- Directive -
Could you write out the opening lines of the data, word for word, stopping after the line that contains "sc.camera = camo"?

- Collected data -
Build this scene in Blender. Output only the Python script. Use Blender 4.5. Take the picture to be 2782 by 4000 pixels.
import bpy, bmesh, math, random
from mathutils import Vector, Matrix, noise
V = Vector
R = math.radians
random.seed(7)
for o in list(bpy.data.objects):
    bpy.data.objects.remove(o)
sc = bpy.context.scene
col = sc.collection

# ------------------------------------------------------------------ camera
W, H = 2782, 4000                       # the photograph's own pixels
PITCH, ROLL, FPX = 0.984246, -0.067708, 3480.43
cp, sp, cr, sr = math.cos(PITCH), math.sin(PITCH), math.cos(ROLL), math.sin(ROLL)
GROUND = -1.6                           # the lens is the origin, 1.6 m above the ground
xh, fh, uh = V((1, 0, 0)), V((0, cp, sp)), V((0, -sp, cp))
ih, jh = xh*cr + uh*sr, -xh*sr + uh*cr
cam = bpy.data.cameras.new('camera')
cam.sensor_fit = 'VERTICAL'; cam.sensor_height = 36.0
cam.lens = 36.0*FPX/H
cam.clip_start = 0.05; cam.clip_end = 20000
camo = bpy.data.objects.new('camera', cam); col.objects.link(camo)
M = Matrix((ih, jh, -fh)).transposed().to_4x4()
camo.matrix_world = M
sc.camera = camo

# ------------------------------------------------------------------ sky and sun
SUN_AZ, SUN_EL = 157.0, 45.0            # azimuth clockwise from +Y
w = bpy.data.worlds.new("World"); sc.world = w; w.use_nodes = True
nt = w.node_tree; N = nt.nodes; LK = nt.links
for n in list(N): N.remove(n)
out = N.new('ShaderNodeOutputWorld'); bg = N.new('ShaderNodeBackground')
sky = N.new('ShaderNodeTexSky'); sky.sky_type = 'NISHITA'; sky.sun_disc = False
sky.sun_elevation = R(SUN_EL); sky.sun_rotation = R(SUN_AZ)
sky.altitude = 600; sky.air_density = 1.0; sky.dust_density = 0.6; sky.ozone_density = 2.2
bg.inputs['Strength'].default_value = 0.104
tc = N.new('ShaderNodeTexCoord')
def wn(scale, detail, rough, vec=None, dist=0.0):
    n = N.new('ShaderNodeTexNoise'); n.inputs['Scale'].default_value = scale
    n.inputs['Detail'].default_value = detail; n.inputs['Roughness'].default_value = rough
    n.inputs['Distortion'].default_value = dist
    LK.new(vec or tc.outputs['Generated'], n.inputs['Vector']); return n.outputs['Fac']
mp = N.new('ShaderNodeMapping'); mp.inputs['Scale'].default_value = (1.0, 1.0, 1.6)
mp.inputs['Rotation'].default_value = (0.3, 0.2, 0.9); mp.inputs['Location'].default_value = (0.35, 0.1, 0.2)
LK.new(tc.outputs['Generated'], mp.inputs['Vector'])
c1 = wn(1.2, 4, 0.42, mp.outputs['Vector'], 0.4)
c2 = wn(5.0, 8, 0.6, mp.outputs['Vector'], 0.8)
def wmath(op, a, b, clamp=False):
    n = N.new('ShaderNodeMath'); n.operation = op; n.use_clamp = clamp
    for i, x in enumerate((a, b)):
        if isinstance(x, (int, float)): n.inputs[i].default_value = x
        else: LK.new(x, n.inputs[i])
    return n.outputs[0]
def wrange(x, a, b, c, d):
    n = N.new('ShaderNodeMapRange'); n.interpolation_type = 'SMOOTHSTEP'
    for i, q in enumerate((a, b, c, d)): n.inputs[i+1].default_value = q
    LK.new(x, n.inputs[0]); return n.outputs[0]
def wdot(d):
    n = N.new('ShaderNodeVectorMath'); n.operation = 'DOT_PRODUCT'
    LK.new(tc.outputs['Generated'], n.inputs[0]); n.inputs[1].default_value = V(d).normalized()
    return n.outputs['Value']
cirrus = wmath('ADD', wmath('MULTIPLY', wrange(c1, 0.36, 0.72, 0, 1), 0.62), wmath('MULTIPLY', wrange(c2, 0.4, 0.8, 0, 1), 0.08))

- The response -
Build this scene in Blender. Output only the Python script. Use Blender 4.5. Take the picture to be 2782 by 4000 pixels.
import bpy, bmesh, math, random
from mathutils import Vector, Matrix, noise
V = Vector
R = math.radians
random.seed(7)
for o in list(bpy.data.objects):
    bpy.data.objects.remove(o)
sc = bpy.context.scene
col = sc.collection

# ------------------------------------------------------------------ camera
W, H = 2782, 4000                       # the photograph's own pixels
PITCH, ROLL, FPX = 0.984246, -0.067708, 3480.43
cp, sp, cr, sr = math.cos(PITCH), math.sin(PITCH), math.cos(ROLL), math.sin(ROLL)
GROUND = -1.6                           # the lens is the origin, 1.6 m above the ground
xh, fh, uh = V((1, 0, 0)), V((0, cp, sp)), V((0, -sp, cp))
ih, jh = xh*cr + uh*sr, -xh*sr + uh*cr
cam = bpy.data.cameras.new('camera')
cam.sensor_fit = 'VERTICAL'; cam.sensor_height = 36.0
cam.lens = 36.0*FPX/H
cam.clip_start = 0.05; cam.clip_end = 20000
camo = bpy.data.objects.new('camera', cam); col.objects.link(camo)
M = Matrix((ih, jh, -fh)).transposed().to_4x4()
camo.matrix_world = M
sc.camera = camo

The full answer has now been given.